WHAT YOU NEED TO DO: For the material that follows, list every line containing the word "scene".

--- START OF DATA SHOWN ---

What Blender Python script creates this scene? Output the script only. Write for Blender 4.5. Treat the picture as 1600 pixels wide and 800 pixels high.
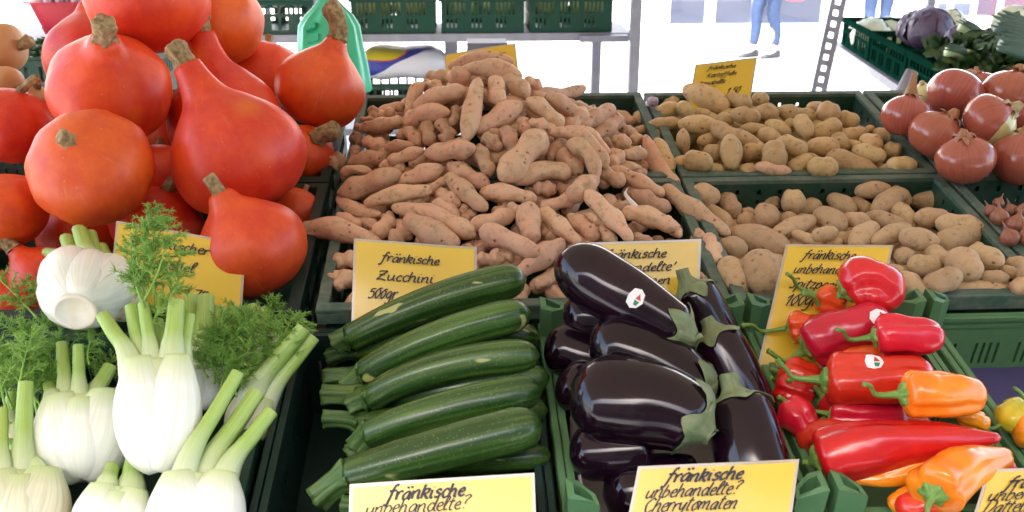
import bpy, math, random
import numpy as np
from mathutils import Vector, Matrix, noise as mn
random.seed(7); rng = np.random.RandomState(7)
for o in list(bpy.data.objects): bpy.data.objects.remove(o)
S = bpy.context.scene
COL = S.collection
R_ = math.radians
# ---------------------------------------------------------------- camera, sky, sun, exposure
F = 1500.0
cam_d = bpy.data.cameras.new('camera'); cam = bpy.data.objects.new('camera', cam_d); COL.objects.link(cam)
cam.location = (0, 0, 1.60); cam.rotation_euler = (R_(70), 0, R_(-3.2))
cam_d.sensor_width = 36; cam_d.lens = 36 * F / 1600; cam_d.clip_start = 0.05; cam_d.clip_end = 500
cam_d.dof.use_dof = True; cam_d.dof.focus_distance = 1.4; cam_d.dof.aperture_fstop = 9.0
S.camera = cam
SUN_EL, SUN_AZ = 52.0, 205.0            # azimuth clockwise from +Y: behind the viewer, a little to the left
w = bpy.data.worlds.new('World'); S.world = w; w.use_nodes = True
nt = w.node_tree; bg = nt.nodes['Background']
sky = nt.nodes.new('ShaderNodeTexSky'); sky.sky_type = 'NISHITA'; sky.sun_disc = False
sky.sun_elevation = R_(SUN_EL); sky.sun_rotation = R_(SUN_AZ); sky.air_density = 1.0; sky.dust_density = 2.5
nt.links.new(sky.outputs[0], bg.inputs[0]); bg.inputs[1].default_value = 0.15
sd = bpy.data.lights.new('sun', 'SUN'); sun = bpy.data.objects.new('sun', sd); COL.objects.link(sun)
sd.energy = 4.0; sd.angle = R_(0.5); sd.color = (1.0, 0.95, 0.88)
_az = R_(SUN_AZ); _el = R_(SUN_EL)
_sv = Vector((math.sin(_az) * math.cos(_el), math.cos(_az) * math.cos(_el), math.sin(_el)))
sun.rotation_euler = _sv.to_track_quat('Z', 'Y').to_euler(); sun.location = (0, -5, 12)
S.view_settings.view_transform = 'Standard'; S.view_settings.look = 'None'
S.view_settings.exposure = 2.5; S.view_settings.gamma = 1.0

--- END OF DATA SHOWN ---

EXERCISE OUTPUT:
What Blender Python script creates this scene? Output the script only. Write for Blender 4.5. Treat the picture as 1600 pixels wide and 800 pixels high.
S = bpy.context.scene